Les banques centrales relèvent leurs taux directeurs pour réduire la demande globale et la remettre en phase avec la capacité de production de l’économie. Nous percevons de plus en plus de signes confirmant que ce processus est en cours, même si, compte tenu des niveaux d’inflation encore élevés, il nous semble évident qu’il faut en faire plus.
Le signe le plus récent a été la chute de la croissance des exportations chinoises, un phénomène que nous n’avions plus observé depuis 2020. Les exportations vers les États-Unis sont négatives depuis plusieurs mois, tandis que les exportations vers l’Europe ont également chuté (voir l’illustration 1). Les chiffres pour les États-Unis sont d’autant plus surprenants que le dollar américain est fort. Il s’est apprécié de 14 % par rapport au yuan, ce qui devrait normalement faire grimper les importations américaines.
Plus vite en Europe qu’aux États-Unis
Les PMI (indices des directeurs d’achat) d’octobre dressent un constat similaire pour l’Europe : tous les indices sont inférieurs à 50 (ce qui indique une contraction), à l’exception de l’indice du secteur français des services, alors qu’aux États-Unis la plupart des chiffres étaient encore en territoire d’expansion.
L’économie européenne s’affaiblit plus rapidement que celle des États-Unis, car en plus d’être confrontée à des taux d’intérêt plus élevés (l’évolution des taux obligataires à 10 ans est à peu près la même dans les deux zones), la région doit faire face à un choc énergétique. L’Europe est probablement déjà entrée en récession et devrait y rester jusqu’au premier trimestre de 2023.
Les chiffres sont contrastés aux États-Unis, où le marché du travail reste robuste. Les estimations du consensus prévoyaient la création de 200 000 nouveaux emplois en octobre, alors que le chiffre réel a atteint 233 000 et les chiffres de septembre ont été révisés à la hausse. Le taux de chômage est tombé à 3,6 %.
Une telle vigueur du marché du travail et la forte croissance des salaires qui l’accompagne posent un dilemme pour la Réserve fédérale américaine. En effet, la croissance des salaires qui est un facteur déterminant de l’inflation dans le secteur des services constitue un élément essentiel de sa réflexion sur l’ampleur et la rapidité du relèvement des taux directeurs.
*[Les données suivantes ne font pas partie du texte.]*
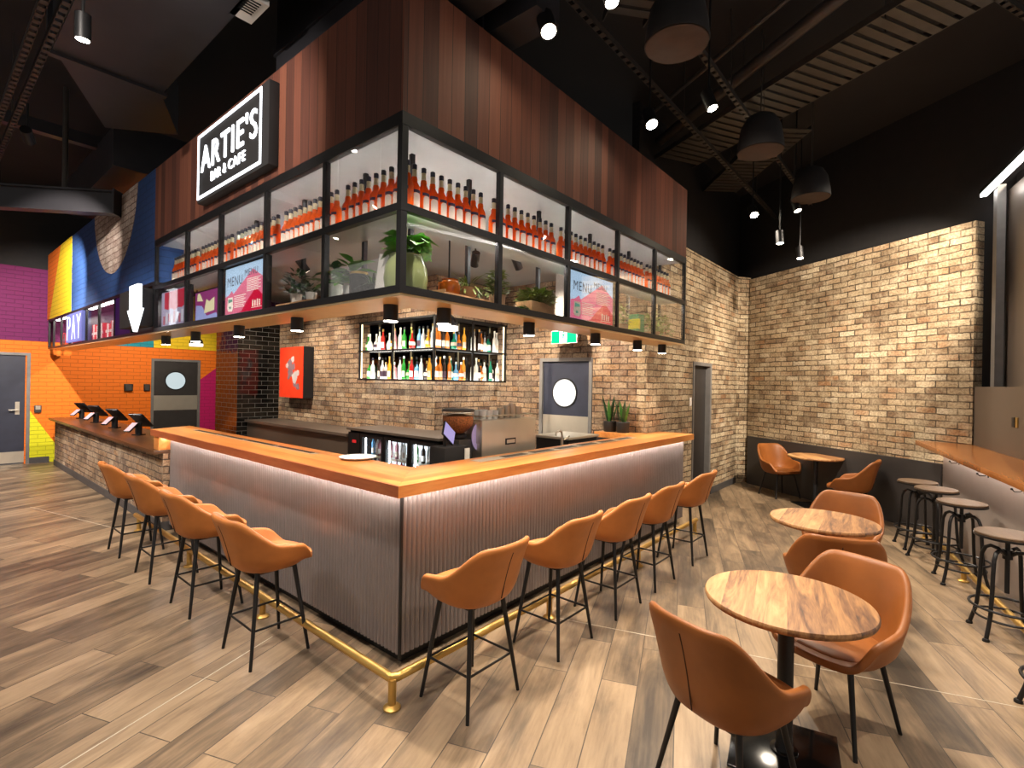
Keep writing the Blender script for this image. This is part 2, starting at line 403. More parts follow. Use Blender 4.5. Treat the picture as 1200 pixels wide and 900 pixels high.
def struct(o, label=None):
    o['kind'] = 'structure'
    if label: o['label'] = label
    return o
def copy_thing(src, loc, rz=0, label=None, group=None):
    r = src.copy(); COL.objects.link(r); r.location = loc; r.rotation_euler = (0, 0, rz)
    if label: r['label'] = label
    if group: r['group'] = group
    for ch in src.children:
        c = ch.copy(); COL.objects.link(c); c.parent = r
        for g in ch.children:
            d = g.copy(); COL.objects.link(d); d.parent = c
    return r
def spot(name, loc, target, watts, col=WARM, size=70, blend=.6, rad=.04, parent=None):
    ld = bpy.data.lights.new(name, 'SPOT'); ld.energy = watts; ld.color = col; ld.spot_size = R(size); ld.spot_blend = blend; ld.shadow_soft_size = rad
    o = bpy.data.objects.new(name, ld); COL.objects.link(o)
    q = (Vector(target)-Vector(loc)).to_track_quat('-Z', 'Y')
    o.rotation_euler = q.to_euler(); o.location = loc
    if parent: o.parent = parent; o.location = Vector(loc)-Vector(parent.location)
    return o
def text_mesh(name, body, fr, a0, b0, a1, b1, d0, d1, mat, parent, bold=.0):
    """lettering fitted to the rectangle (a0,b0)-(a1,b1) of a frame"""
    cu = bpy.data.curves.new(name, 'FONT'); cu.body = body; cu.extrude = .5; cu.offset = bold; cu.resolution_u = 3; cu.space_character = 1.12
    tmp = bpy.data.objects.new(name, cu); COL.objects.link(tmp)
    dg = bpy.context.evaluated_depsgraph_get(); me = bpy.data.meshes.new_from_object(tmp.evaluated_get(dg))
    bpy.data.objects.remove(tmp)
    xs = [v.co.x for v in me.vertices]; ys = [v.co.y for v in me.vertices]
    x0, x1, y0, y1 = min(xs), max(xs), min(ys), max(ys)
    o_, r_, u_ = (Vector(q) for q in fr); n_ = r_.cross(u_); pl = Vector(parent.location) if parent else Vector((0, 0, 0))
    if parent and parent.parent: pl = pl+Vector(parent.parent.location)
    for v in me.vertices:
        a = a0+(v.co.x-x0)/(x1-x0)*(a1-a0); b = b0+(v.co.y-y0)/(y1-y0)*(b1-b0); d = d0 if v.co.z < 0 else d1
        v.co = o_+r_*a+u_*b+n_*d-pl
    me.materials.clear(); me.materials.append(M[mat])
    o = bpy.data.objects.new(name, me); COL.objects.link(o); o.parent = parent
    return o
ORD = ['first', 'second', 'third', 'fourth', 'fifth', 'sixth', 'seventh', 'eighth', 'ninth', 'tenth', 'eleventh', 'twelfth', 'thirteenth', 'fourteenth']
# frames: faces looking towards -x (left run), towards -y (right run)
def FL(x): return ((x, 0, 0), (0, -1, 0), (0, 0, 1))      # a = -y
def FR(y): return ((0, y, 0), (1, 0, 0), (0, 0, 1))       # a = x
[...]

Sans un ralentissement de la croissance des salaires, il est difficile d’imaginer un retour de l’inflation des services de son niveau actuel de 7,4 % en glissement annuel vers sa moyenne de 2,7 % en 2019.
La croissance « excessive » des salaires n’est toutefois pas seulement un problème américain. Les salaires augmentent rapidement en Europe aussi, ce qui montre bien que le défi de la BCE ne consiste pas seulement à adapter les taux directeurs pour tenir compte de la hausse des prix de l’énergie, mais aussi à modérer la demande (voir l’illustration 2).
Répit inflationniste
Les derniers chiffres de l’IPC américain — 7,7 % pour l’inflation globale en octobre contre une prévision à 8 % et après avoir atteint 8,2 % le mois précédent — ont néanmoins apporté un répit bienvenu aux actifs risqués. Ces données conforteront l’opinion du marché selon laquelle la Fed pourra commencer à abaisser ses taux d’ici le printemps prochain, même si la banque centrale a fait savoir qu’elle prévoyait de les maintenir plus élevés pendant plus longtemps.
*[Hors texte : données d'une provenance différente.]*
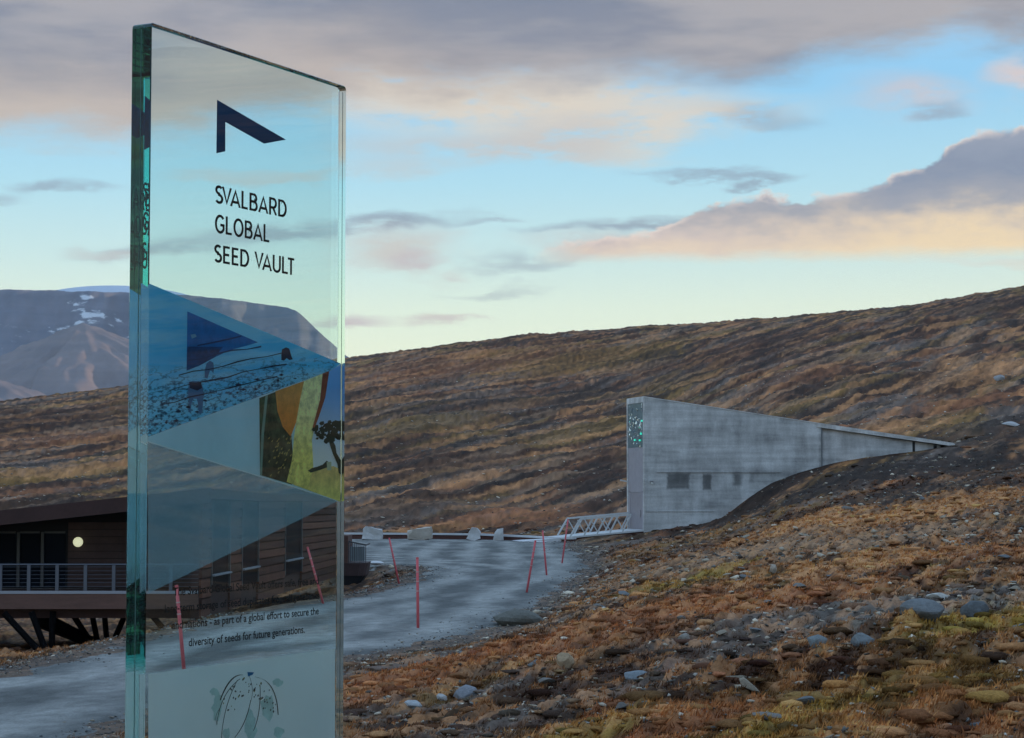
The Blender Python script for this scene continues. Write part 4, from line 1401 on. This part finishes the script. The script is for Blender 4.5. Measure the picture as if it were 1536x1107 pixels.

Nous restons très sceptiques face aux anticipations de décélération aussi rapide du marché, même si la croissance ralentit.
L’autre événement clé de la semaine a bien sûr été les élections de mi-mandat aux États-Unis. À l’heure où nous écrivons ces lignes, les résultats ne sont pas encore définitifs, mais il semble que le parti républicain va prendre le contrôle de la Chambre des représentants, mais peut-être pas du Sénat.
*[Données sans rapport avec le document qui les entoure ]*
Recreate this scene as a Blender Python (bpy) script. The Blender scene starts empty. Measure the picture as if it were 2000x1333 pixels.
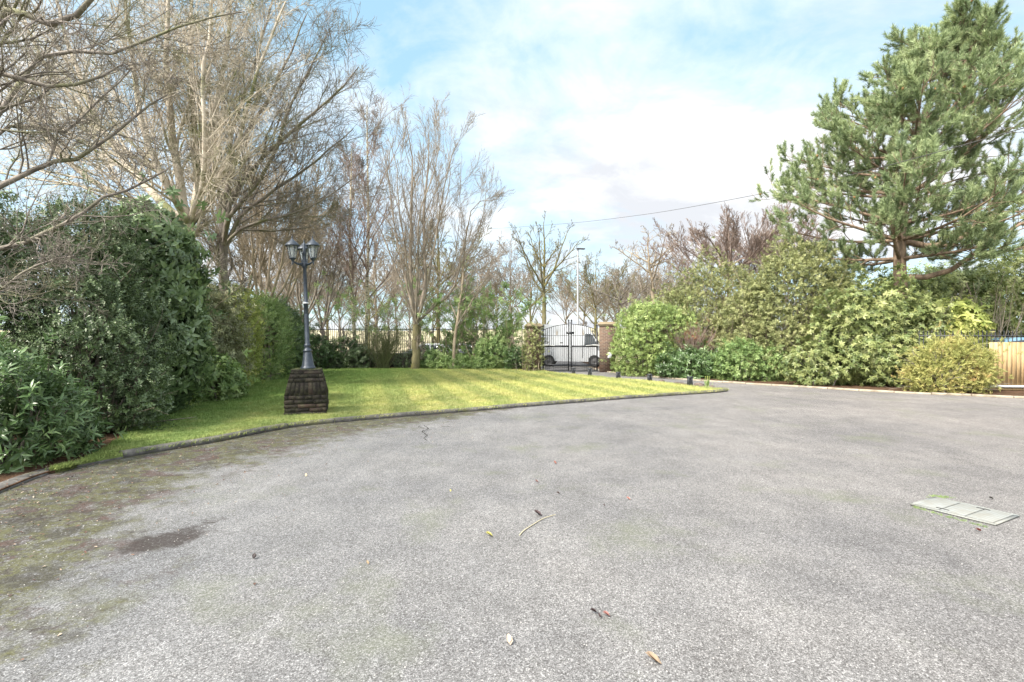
import bpy, bmesh, math, random
import numpy as np
from mathutils import Vector, Matrix

C = bpy.context.scene
COL = C.collection
PI = math.pi
CAMH = 1.6
# ---------------------------------------------------------------- camera
cam = bpy.data.objects.new('camera', bpy.data.cameras.new('camera'))
COL.objects.link(cam); C.camera = cam
cam.data.sensor_width = 36; cam.data.lens = 18.0
cam.data.clip_start = 0.05; cam.data.clip_end = 3000
cam.location = (0, 0, CAMH); cam.rotation_euler = (PI/2, 0, 0)
# ---------------------------------------------------------------- sun and sky
SUN_TO = Vector((-0.57, -0.55, 0.82)).normalized()      # from the scene towards the sun
sun = bpy.data.objects.new('sun', bpy.data.lights.new('sun', 'SUN'))
COL.objects.link(sun)
sun.data.energy = 4.3; sun.data.angle = math.radians(4.0); sun.data.color = (1.0, 0.93, 0.82)
sun.rotation_euler = SUN_TO.to_track_quat('Z', 'Y').to_euler()
w = bpy.data.worlds.new('World'); C.world = w; w.use_nodes = True
nt = w.node_tree; N = nt.nodes; LK = nt.links
bg = N['Background']; bg.inputs['Strength'].default_value = 0.13
sky = N.new('ShaderNodeTexSky'); sky.sky_type = 'NISHITA'; sky.sun_disc = False
sky.sun_elevation = math.asin(SUN_TO.z); sky.sun_rotation = math.atan2(SUN_TO.x, SUN_TO.y)
sky.air_density = 1.0; sky.dust_density = 0.6; sky.ozone_density = 1.0
tc = N.new('ShaderNodeTexCoord'); sp = N.new('ShaderNodeSeparateXYZ'); LK.new(tc.outputs['Generated'], sp.inputs[0])
def wmath(op, a, b):
    m = N.new('ShaderNodeMath'); m.operation = op
    for i, v in enumerate((a, b)):
        if isinstance(v, (int, float)): m.inputs[i].default_value = v
        elif v is not None: LK.new(v, m.inputs[i])
    return m.outputs[0]
zz = wmath('ADD', wmath('MAXIMUM', sp.outputs[2], 0.0), 0.22)
cx_ = wmath('DIVIDE', sp.outputs[0], zz); cy_ = wmath('DIVIDE', sp.outputs[1], zz)
cb = N.new('ShaderNodeCombineXYZ'); LK.new(cx_, cb.inputs[0]); LK.new(cy_, cb.inputs[1]); cb.inputs[2].default_value = 3.7
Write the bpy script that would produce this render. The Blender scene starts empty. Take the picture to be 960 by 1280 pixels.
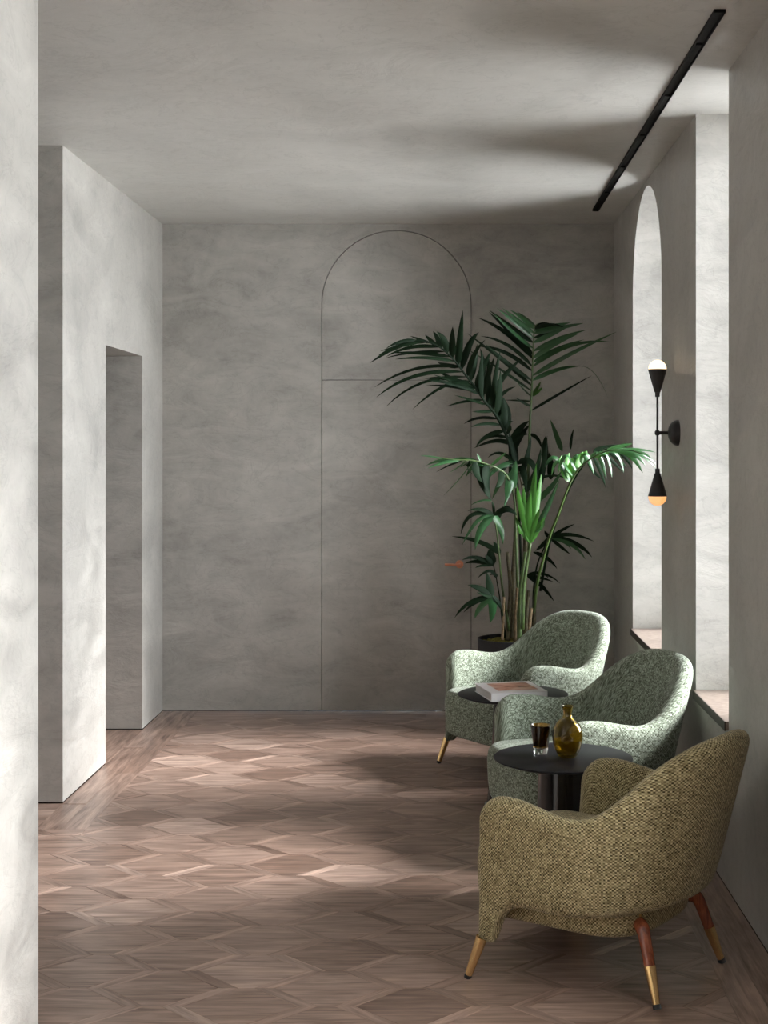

En ce qui concerne l’impact sur le marché, le fait que les républicains prennent le contrôle du Sénat n’a probablement pas beaucoup d’importance. D’une manière ou d’une autre, le gouvernement américain sera divisé avec un même résultat : l’impasse politique.
En revanche, si les démocrates parviennent à garder le contrôle, les investisseurs pourraient anticiper de nouvelles dépenses. Ceci pourrait entraîner une hausse des anticipations d’inflation, mais aussi une hausse proportionnelle de la trajectoire anticipée des taux directeurs de la Fed pour la compenser.